→ WHAT THIS TASK INVOLVES: Reproduce the listing below verbatim.

→ GIVEN MATERIAL:

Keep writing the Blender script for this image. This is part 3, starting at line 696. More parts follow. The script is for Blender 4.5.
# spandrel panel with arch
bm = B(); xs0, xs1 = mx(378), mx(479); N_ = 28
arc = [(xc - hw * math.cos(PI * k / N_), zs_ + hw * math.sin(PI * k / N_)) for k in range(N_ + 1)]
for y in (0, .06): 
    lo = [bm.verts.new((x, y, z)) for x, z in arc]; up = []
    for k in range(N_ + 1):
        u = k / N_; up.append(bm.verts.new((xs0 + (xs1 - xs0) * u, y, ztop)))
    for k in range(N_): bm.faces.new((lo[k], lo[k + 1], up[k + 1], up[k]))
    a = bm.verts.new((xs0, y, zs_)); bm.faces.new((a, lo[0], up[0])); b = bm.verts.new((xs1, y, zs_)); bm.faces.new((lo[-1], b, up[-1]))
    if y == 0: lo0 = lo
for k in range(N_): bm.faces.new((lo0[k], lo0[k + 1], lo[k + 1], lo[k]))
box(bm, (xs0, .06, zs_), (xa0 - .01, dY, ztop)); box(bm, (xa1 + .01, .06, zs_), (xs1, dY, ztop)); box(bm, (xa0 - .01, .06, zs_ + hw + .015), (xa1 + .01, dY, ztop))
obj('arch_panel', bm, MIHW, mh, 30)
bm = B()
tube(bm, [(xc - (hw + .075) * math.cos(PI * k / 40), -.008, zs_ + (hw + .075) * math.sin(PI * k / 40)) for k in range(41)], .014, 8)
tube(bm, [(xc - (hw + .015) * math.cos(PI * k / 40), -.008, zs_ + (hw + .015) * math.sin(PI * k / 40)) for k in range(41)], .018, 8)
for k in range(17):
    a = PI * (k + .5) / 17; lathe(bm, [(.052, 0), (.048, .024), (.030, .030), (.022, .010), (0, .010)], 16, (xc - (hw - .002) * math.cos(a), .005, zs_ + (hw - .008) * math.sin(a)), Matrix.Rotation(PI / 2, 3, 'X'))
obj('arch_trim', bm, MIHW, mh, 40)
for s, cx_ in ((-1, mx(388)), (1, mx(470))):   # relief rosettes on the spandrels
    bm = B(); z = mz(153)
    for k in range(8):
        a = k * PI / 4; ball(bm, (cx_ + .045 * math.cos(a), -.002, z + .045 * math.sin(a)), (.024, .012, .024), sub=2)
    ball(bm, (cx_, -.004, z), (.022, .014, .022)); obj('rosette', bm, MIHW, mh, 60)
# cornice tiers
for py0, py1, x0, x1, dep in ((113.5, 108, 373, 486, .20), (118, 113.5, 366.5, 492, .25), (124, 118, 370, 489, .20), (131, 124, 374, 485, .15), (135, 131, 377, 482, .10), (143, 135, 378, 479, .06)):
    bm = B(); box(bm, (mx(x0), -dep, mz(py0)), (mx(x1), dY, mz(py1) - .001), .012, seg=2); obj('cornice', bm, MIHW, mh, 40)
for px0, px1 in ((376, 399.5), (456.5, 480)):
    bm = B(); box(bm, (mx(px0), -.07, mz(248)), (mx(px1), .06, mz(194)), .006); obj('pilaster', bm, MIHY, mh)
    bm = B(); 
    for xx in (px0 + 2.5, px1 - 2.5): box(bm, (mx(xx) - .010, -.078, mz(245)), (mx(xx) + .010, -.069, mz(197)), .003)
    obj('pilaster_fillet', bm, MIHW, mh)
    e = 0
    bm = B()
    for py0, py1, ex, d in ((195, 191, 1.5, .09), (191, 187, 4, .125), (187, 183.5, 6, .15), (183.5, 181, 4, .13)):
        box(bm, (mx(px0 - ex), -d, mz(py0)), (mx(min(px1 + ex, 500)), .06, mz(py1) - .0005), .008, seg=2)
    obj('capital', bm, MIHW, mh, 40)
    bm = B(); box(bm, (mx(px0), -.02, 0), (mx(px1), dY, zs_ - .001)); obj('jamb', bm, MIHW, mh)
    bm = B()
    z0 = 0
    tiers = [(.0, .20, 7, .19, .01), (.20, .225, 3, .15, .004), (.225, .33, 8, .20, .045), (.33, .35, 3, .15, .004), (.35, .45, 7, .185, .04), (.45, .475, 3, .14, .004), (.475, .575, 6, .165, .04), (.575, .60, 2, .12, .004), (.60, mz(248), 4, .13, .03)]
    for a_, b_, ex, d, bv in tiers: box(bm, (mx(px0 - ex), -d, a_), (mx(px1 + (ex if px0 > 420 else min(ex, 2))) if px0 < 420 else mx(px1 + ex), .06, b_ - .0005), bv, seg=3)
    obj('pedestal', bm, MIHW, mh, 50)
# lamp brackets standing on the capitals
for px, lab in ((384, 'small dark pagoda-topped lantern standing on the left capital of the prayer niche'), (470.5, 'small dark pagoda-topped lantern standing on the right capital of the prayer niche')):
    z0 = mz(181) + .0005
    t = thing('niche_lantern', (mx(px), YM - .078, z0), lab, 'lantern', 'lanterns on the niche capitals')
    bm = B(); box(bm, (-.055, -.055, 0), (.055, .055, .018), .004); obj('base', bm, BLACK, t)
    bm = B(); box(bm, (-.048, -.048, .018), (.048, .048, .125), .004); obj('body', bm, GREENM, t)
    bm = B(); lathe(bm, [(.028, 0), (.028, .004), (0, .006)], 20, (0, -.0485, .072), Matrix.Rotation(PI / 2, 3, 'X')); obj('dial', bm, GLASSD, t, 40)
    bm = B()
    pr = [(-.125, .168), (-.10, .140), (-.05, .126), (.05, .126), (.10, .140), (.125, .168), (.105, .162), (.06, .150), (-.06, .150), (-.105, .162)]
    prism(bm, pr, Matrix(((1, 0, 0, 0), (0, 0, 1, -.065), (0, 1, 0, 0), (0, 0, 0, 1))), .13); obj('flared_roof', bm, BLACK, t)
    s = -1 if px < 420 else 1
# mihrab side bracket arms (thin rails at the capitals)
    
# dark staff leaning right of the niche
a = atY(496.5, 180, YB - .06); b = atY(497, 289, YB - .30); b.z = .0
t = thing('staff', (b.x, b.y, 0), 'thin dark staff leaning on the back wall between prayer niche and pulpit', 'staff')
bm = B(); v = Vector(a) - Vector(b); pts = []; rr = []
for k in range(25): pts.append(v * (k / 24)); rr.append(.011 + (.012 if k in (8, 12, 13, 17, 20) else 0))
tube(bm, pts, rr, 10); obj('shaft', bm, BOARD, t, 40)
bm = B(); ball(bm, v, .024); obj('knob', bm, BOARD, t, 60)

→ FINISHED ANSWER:
Keep writing the Blender script for this image. This is part 3, starting at line 696. More parts follow. The script is for Blender 4.5.
# spandrel panel with arch
bm = B(); xs0, xs1 = mx(378), mx(479); N_ = 28
arc = [(xc - hw * math.cos(PI * k / N_), zs_ + hw * math.sin(PI * k / N_)) for k in range(N_ + 1)]
for y in (0, .06): 
    lo = [bm.verts.new((x, y, z)) for x, z in arc]; up = []
    for k in range(N_ + 1):
        u = k / N_; up.append(bm.verts.new((xs0 + (xs1 - xs0) * u, y, ztop)))
    for k in range(N_): bm.faces.new((lo[k], lo[k + 1], up[k + 1], up[k]))
    a = bm.verts.new((xs0, y, zs_)); bm.faces.new((a, lo[0], up[0])); b = bm.verts.new((xs1, y, zs_)); bm.faces.new((lo[-1], b, up[-1]))
    if y == 0: lo0 = lo
for k in range(N_): bm.faces.new((lo0[k], lo0[k + 1], lo[k + 1], lo[k]))
box(bm, (xs0, .06, zs_), (xa0 - .01, dY, ztop)); box(bm, (xa1 + .01, .06, zs_), (xs1, dY, ztop)); box(bm, (xa0 - .01, .06, zs_ + hw + .015), (xa1 + .01, dY, ztop))
obj('arch_panel', bm, MIHW, mh, 30)
bm = B()
tube(bm, [(xc - (hw + .075) * math.cos(PI * k / 40), -.008, zs_ + (hw + .075) * math.sin(PI * k / 40)) for k in range(41)], .014, 8)
tube(bm, [(xc - (hw + .015) * math.cos(PI * k / 40), -.008, zs_ + (hw + .015) * math.sin(PI * k / 40)) for k in range(41)], .018, 8)
for k in range(17):
    a = PI * (k + .5) / 17; lathe(bm, [(.052, 0), (.048, .024), (.030, .030), (.022, .010), (0, .010)], 16, (xc - (hw - .002) * math.cos(a), .005, zs_ + (hw - .008) * math.sin(a)), Matrix.Rotation(PI / 2, 3, 'X'))
obj('arch_trim', bm, MIHW, mh, 40)
for s, cx_ in ((-1, mx(388)), (1, mx(470))):   # relief rosettes on the spandrels
    bm = B(); z = mz(153)
    for k in range(8):
        a = k * PI / 4; ball(bm, (cx_ + .045 * math.cos(a), -.002, z + .045 * math.sin(a)), (.024, .012, .024), sub=2)
    ball(bm, (cx_, -.004, z), (.022, .014, .022)); obj('rosette', bm, MIHW, mh, 60)
# cornice tiers
for py0, py1, x0, x1, dep in ((113.5, 108, 373, 486, .20), (118, 113.5, 366.5, 492, .25), (124, 118, 370, 489, .20), (131, 124, 374, 485, .15), (135, 131, 377, 482, .10), (143, 135, 378, 479, .06)):
    bm = B(); box(bm, (mx(x0), -dep, mz(py0)), (mx(x1), dY, mz(py1) - .001), .012, seg=2); obj('cornice', bm, MIHW, mh, 40)
for px0, px1 in ((376, 399.5), (456.5, 480)):
    bm = B(); box(bm, (mx(px0), -.07, mz(248)), (mx(px1), .06, mz(194)), .006); obj('pilaster', bm, MIHY, mh)
    bm = B(); 
    for xx in (px0 + 2.5, px1 - 2.5): box(bm, (mx(xx) - .010, -.078, mz(245)), (mx(xx) + .010, -.069, mz(197)), .003)
    obj('pilaster_fillet', bm, MIHW, mh)
    e = 0
    bm = B()
    for py0, py1, ex, d in ((195, 191, 1.5, .09), (191, 187, 4, .125), (187, 183.5, 6, .15), (183.5, 181, 4, .13)):
        box(bm, (mx(px0 - ex), -d, mz(py0)), (mx(min(px1 + ex, 500)), .06, mz(py1) - .0005), .008, seg=2)
    obj('capital', bm, MIHW, mh, 40)
    bm = B(); box(bm, (mx(px0), -.02, 0), (mx(px1), dY, zs_ - .001)); obj('jamb', bm, MIHW, mh)
    bm = B()
    z0 = 0
    tiers = [(.0, .20, 7, .19, .01), (.20, .225, 3, .15, .004), (.225, .33, 8, .20, .045), (.33, .35, 3, .15, .004), (.35, .45, 7, .185, .04), (.45, .475, 3, .14, .004), (.475, .575, 6, .165, .04), (.575, .60, 2, .12, .004), (.60, mz(248), 4, .13, .03)]
    for a_, b_, ex, d, bv in tiers: box(bm, (mx(px0 - ex), -d, a_), (mx(px1 + (ex if px0 > 420 else min(ex, 2))) if px0 < 420 else mx(px1 + ex), .06, b_ - .0005), bv, seg=3)
    obj('pedestal', bm, MIHW, mh, 50)
# lamp brackets standing on the capitals
for px, lab in ((384, 'small dark pagoda-topped lantern standing on the left capital of the prayer niche'), (470.5, 'small dark pagoda-topped lantern standing on the right capital of the prayer niche')):
    z0 = mz(181) + .0005
    t = thing('niche_lantern', (mx(px), YM - .078, z0), lab, 'lantern', 'lanterns on the niche capitals')
    bm = B(); box(bm, (-.055, -.055, 0), (.055, .055, .018), .004); obj('base', bm, BLACK, t)
    bm = B(); box(bm, (-.048, -.048, .018), (.048, .048, .125), .004); obj('body', bm, GREENM, t)
    bm = B(); lathe(bm, [(.028, 0), (.028, .004), (0, .006)], 20, (0, -.0485, .072), Matrix.Rotation(PI / 2, 3, 'X')); obj('dial', bm, GLASSD, t, 40)
    bm = B()
    pr = [(-.125, .168), (-.10, .140), (-.05, .126), (.05, .126), (.10, .140), (.125, .168), (.105, .162), (.06, .150), (-.06, .150), (-.105, .162)]
    prism(bm, pr, Matrix(((1, 0, 0, 0), (0, 0, 1, -.065), (0, 1, 0, 0), (0, 0, 0, 1))), .13); obj('flared_roof', bm, BLACK, t)
    s = -1 if px < 420 else 1
# mihrab side bracket arms (thin rails at the capitals)
    
# dark staff leaning right of the niche
a = atY(496.5, 180, YB - .06); b = atY(497, 289, YB - .30); b.z = .0
t = thing('staff', (b.x, b.y, 0), 'thin dark staff leaning on the back wall between prayer niche and pulpit', 'staff')
bm = B(); v = Vector(a) - Vector(b); pts = []; rr = []
for k in range(25): pts.append(v * (k / 24)); rr.append(.011 + (.012 if k in (8, 12, 13, 17, 20) else 0))
tube(bm, pts, rr, 10); obj('shaft', bm, BOARD, t, 40)
bm = B(); ball(bm, v, .024); obj('knob', bm, BOARD, t, 60)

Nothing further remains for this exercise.